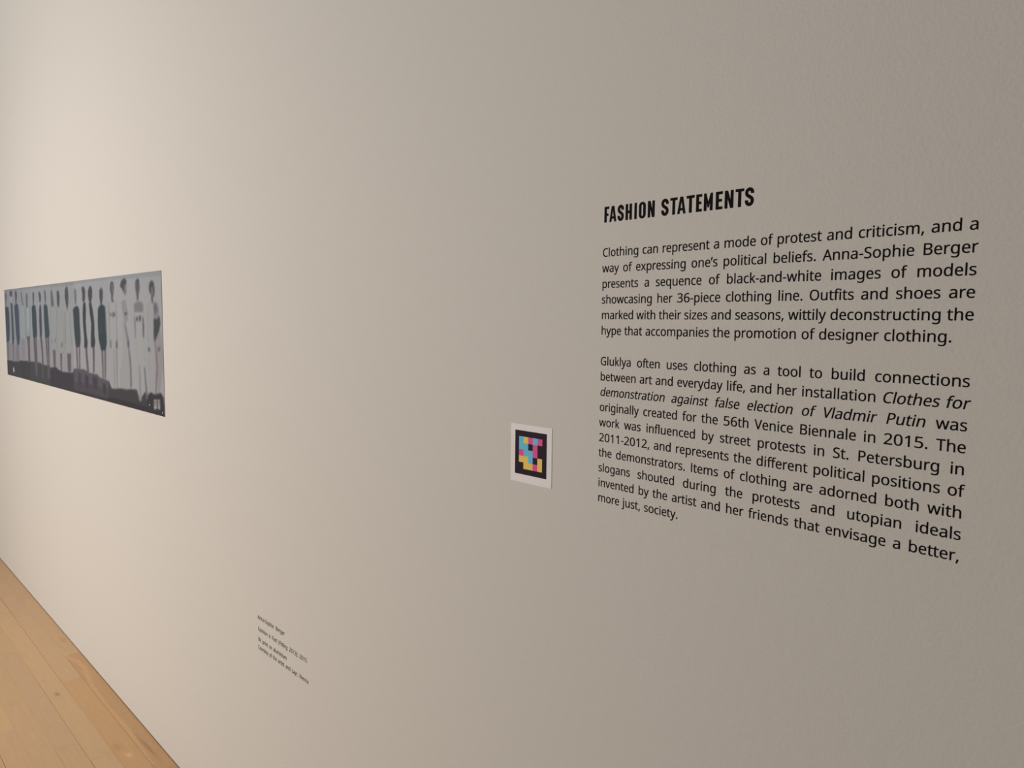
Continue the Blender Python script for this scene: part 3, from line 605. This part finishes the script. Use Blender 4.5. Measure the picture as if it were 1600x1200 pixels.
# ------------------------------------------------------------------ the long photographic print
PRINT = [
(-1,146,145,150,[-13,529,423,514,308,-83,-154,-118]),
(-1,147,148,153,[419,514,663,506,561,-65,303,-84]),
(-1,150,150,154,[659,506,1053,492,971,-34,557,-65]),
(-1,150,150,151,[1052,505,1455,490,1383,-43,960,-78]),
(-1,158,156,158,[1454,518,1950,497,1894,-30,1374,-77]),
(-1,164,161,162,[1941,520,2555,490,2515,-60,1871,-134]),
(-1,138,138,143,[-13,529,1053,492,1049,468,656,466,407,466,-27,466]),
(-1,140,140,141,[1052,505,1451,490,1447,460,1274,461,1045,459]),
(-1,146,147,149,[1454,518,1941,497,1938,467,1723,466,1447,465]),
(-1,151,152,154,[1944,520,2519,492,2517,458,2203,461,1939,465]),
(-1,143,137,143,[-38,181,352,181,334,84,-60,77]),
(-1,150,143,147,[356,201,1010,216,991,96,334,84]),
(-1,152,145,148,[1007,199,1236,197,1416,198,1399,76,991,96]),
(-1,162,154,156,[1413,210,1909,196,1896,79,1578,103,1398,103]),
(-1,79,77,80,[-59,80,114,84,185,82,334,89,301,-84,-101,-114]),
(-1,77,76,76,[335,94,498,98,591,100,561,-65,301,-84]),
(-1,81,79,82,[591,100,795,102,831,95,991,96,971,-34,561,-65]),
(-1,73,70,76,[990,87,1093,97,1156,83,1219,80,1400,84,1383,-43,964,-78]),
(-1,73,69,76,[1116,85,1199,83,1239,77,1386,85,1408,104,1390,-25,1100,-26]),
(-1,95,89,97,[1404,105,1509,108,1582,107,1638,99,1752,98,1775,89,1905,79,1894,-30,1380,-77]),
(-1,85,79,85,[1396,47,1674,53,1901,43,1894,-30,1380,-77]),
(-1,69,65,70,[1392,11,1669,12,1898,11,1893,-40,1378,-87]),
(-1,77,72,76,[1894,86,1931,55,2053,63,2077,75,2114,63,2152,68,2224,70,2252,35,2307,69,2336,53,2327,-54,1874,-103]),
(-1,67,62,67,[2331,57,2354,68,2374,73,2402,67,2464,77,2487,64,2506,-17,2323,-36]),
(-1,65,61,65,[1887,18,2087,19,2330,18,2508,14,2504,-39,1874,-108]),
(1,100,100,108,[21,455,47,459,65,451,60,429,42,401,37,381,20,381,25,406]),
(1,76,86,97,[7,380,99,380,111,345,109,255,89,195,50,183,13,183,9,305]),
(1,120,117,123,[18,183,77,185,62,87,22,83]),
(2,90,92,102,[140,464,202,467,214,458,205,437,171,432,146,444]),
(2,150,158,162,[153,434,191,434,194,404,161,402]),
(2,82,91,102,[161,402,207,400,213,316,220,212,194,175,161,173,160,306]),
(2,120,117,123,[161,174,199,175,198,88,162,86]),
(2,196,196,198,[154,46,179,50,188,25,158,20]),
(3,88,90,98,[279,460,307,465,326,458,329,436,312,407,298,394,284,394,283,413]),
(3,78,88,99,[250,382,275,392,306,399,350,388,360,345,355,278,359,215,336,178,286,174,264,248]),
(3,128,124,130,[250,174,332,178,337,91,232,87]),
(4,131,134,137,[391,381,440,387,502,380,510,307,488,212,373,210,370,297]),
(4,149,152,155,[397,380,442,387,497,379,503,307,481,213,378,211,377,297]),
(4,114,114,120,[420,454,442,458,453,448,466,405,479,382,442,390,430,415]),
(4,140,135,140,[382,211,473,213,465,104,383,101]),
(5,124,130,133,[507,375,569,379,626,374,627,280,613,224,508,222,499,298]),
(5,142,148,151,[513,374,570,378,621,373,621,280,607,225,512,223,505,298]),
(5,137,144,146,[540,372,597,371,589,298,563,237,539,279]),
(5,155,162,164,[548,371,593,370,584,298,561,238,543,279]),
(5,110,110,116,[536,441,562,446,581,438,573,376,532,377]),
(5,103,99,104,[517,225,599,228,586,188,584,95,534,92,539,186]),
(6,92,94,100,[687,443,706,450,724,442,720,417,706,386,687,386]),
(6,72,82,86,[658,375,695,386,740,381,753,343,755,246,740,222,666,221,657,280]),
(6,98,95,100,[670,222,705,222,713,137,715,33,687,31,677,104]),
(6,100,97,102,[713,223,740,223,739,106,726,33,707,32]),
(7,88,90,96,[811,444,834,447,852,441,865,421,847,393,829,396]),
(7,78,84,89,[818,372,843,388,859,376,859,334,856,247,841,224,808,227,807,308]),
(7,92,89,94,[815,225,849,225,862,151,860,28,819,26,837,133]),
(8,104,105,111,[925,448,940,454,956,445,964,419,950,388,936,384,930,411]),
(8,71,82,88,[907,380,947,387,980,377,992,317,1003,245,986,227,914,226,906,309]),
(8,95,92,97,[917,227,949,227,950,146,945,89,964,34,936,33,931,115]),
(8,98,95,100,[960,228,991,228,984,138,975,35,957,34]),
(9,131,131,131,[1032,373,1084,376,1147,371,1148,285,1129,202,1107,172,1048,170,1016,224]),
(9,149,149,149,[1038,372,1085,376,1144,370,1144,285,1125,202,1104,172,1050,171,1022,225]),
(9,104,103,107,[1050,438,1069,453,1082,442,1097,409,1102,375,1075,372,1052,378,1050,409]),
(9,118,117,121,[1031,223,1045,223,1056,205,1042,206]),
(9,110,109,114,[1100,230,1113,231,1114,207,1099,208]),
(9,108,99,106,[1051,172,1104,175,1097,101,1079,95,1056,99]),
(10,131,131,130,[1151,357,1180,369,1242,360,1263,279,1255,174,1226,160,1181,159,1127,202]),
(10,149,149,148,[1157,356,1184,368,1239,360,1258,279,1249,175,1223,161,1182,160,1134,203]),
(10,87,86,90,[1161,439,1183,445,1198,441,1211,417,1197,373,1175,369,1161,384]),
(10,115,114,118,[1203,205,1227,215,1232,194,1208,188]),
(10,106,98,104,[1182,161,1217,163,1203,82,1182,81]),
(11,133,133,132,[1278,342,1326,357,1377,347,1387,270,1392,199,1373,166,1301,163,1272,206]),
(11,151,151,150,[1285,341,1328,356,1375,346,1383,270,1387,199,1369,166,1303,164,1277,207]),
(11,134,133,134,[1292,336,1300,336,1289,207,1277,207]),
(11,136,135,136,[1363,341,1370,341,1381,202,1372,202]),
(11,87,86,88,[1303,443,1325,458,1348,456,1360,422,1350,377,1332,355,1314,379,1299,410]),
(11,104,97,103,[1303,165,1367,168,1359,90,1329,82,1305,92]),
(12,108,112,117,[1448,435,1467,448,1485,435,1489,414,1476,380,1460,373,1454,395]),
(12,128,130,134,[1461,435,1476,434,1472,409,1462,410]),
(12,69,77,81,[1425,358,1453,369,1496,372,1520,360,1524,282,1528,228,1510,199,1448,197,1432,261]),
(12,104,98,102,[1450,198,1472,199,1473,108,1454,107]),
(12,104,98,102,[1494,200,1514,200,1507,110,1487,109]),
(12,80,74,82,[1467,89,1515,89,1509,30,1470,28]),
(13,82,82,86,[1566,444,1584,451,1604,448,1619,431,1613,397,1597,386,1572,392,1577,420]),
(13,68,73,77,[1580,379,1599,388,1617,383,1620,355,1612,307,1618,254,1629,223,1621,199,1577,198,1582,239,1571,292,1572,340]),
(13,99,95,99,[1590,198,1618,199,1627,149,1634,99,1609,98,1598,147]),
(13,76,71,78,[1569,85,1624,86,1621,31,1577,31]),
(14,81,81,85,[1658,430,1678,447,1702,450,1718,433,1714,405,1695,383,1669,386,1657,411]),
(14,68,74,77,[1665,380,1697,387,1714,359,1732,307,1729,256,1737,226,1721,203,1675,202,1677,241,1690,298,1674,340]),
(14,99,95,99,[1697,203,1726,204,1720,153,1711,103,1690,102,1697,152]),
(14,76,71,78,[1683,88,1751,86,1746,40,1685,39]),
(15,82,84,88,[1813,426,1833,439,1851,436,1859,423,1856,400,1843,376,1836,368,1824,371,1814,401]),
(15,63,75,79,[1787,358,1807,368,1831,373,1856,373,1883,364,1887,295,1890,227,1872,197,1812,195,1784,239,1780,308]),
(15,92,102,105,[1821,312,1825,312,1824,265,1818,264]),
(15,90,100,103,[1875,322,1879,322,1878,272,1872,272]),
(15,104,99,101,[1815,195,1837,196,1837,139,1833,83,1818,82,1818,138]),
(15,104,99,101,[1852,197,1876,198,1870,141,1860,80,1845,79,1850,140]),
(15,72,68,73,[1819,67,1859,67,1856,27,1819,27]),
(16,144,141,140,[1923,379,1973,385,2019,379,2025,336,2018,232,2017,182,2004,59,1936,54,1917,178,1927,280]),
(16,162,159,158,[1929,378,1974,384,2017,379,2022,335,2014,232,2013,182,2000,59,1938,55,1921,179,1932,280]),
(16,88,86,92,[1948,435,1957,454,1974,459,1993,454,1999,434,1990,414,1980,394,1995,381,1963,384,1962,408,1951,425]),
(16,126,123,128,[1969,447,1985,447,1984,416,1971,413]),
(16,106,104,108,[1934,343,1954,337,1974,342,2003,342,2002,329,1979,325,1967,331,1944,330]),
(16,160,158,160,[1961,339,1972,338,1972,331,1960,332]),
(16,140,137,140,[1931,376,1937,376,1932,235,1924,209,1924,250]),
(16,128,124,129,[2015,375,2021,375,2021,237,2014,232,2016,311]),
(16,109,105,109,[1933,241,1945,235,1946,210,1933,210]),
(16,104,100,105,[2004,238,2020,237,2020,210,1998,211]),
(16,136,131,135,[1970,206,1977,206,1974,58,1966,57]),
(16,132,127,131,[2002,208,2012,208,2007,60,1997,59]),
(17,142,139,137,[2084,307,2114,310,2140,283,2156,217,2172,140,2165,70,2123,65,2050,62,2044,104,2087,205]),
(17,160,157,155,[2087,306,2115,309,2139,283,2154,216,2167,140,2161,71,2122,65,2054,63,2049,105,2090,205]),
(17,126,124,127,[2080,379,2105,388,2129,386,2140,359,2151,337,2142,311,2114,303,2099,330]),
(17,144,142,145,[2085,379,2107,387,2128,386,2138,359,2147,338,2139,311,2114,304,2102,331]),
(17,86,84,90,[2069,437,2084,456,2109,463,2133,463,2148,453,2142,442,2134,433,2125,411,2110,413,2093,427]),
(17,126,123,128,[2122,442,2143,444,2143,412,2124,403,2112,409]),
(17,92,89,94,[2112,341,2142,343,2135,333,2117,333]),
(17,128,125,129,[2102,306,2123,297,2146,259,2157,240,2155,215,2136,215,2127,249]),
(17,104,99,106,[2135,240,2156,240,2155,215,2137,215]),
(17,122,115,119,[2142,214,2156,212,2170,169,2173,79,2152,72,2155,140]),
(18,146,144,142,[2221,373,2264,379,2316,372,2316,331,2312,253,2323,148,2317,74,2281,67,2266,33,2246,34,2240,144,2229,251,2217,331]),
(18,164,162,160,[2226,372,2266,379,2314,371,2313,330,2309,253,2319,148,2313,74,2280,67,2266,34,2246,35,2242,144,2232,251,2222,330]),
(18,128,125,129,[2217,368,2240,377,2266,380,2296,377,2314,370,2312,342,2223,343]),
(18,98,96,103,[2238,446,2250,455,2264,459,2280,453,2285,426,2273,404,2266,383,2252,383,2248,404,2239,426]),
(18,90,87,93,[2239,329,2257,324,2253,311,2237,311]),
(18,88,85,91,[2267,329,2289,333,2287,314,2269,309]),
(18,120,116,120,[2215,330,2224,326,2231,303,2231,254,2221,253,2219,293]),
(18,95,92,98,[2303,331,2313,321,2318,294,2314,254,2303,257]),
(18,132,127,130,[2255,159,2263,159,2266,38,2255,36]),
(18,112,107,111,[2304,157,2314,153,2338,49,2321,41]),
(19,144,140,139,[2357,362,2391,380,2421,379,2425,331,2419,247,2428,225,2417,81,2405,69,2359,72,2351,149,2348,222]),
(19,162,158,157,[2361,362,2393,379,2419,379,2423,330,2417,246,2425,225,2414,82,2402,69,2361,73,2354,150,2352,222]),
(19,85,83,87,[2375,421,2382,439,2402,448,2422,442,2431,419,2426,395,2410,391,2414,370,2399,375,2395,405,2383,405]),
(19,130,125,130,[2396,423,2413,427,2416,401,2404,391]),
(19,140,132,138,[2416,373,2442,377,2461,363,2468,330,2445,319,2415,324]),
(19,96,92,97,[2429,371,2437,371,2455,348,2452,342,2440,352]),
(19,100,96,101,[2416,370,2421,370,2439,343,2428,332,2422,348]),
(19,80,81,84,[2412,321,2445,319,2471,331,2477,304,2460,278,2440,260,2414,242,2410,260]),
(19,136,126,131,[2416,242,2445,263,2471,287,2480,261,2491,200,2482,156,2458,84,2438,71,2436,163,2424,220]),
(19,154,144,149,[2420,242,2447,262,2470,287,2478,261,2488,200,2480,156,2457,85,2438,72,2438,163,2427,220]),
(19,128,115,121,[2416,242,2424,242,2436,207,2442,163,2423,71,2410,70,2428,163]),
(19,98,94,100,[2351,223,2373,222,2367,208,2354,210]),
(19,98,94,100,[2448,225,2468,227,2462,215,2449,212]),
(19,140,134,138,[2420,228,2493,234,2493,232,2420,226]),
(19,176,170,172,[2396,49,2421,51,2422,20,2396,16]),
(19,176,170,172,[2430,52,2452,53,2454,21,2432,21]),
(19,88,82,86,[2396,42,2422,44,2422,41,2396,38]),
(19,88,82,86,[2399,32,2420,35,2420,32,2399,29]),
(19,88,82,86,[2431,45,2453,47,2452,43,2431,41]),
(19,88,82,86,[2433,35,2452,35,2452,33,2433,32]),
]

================

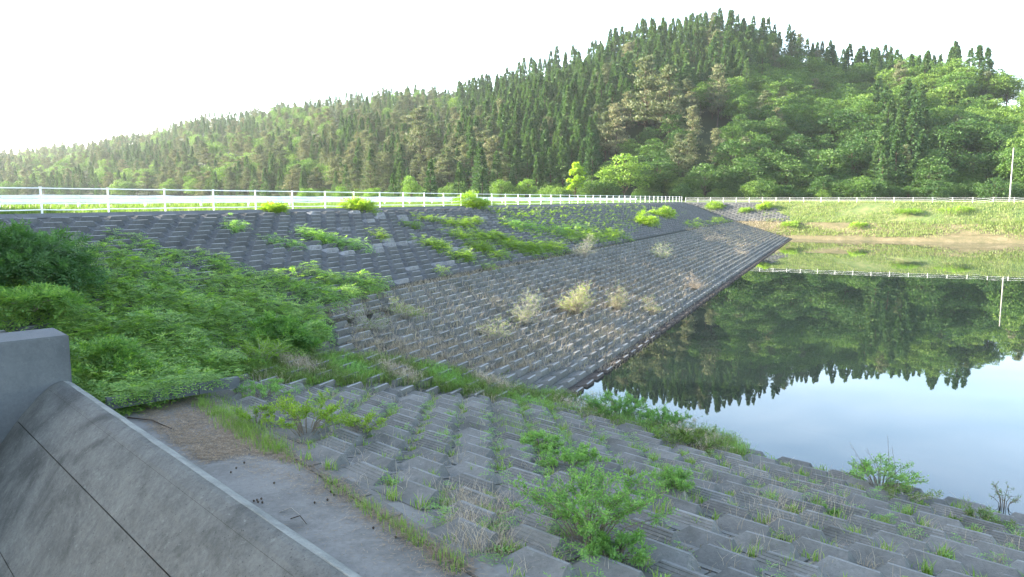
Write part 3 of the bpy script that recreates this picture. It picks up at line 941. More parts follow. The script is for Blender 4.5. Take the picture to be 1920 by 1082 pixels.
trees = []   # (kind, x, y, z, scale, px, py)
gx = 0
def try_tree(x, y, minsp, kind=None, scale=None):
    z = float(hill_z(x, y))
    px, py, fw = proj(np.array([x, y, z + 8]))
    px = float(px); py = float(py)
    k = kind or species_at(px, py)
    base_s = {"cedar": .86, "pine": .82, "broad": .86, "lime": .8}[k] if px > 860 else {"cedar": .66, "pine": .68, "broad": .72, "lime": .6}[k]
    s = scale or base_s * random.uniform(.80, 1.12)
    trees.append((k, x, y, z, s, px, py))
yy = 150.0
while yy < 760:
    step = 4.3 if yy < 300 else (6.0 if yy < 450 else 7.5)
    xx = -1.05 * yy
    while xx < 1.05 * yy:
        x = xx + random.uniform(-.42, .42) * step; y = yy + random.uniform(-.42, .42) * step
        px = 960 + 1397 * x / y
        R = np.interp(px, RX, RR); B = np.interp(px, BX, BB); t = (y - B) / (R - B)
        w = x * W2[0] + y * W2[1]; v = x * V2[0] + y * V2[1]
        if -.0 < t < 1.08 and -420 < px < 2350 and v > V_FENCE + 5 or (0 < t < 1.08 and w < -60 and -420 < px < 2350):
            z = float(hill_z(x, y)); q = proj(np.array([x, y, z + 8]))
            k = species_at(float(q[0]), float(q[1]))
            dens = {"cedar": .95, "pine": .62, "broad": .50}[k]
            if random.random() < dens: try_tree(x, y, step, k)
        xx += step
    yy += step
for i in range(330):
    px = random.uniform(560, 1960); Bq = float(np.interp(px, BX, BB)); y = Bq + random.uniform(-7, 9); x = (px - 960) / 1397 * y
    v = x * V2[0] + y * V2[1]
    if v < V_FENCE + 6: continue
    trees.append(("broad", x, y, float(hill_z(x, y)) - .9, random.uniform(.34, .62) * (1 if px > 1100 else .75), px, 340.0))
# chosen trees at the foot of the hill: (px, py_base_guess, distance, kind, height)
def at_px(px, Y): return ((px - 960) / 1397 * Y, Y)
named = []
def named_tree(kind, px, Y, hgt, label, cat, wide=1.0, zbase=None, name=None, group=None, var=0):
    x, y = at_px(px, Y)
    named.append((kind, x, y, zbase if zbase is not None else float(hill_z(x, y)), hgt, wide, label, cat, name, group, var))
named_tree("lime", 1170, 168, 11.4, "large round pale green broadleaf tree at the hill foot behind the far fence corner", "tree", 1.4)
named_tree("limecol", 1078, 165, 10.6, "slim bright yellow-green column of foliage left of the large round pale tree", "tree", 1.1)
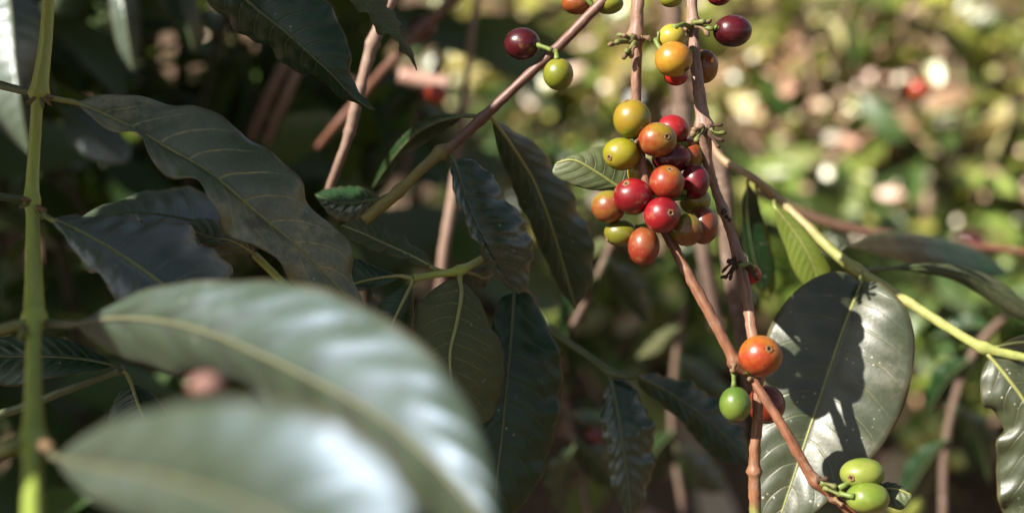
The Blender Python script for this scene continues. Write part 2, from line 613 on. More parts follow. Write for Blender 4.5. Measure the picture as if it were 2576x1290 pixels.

================

**BRIEF**
From the data above, gather every line that includes the word "Python".

**ANSWER IN FULL**
Continue the Blender Python script for this scene: part 3, from line 605. This part finishes the script. Use Blender 4.5. Measure the picture as if it were 1600x1200 pixels.
The Blender Python script for this scene continues. Write part 2, from line 613 on. More parts follow. Write for Blender 4.5. Measure the picture as if it were 2576x1290 pixels.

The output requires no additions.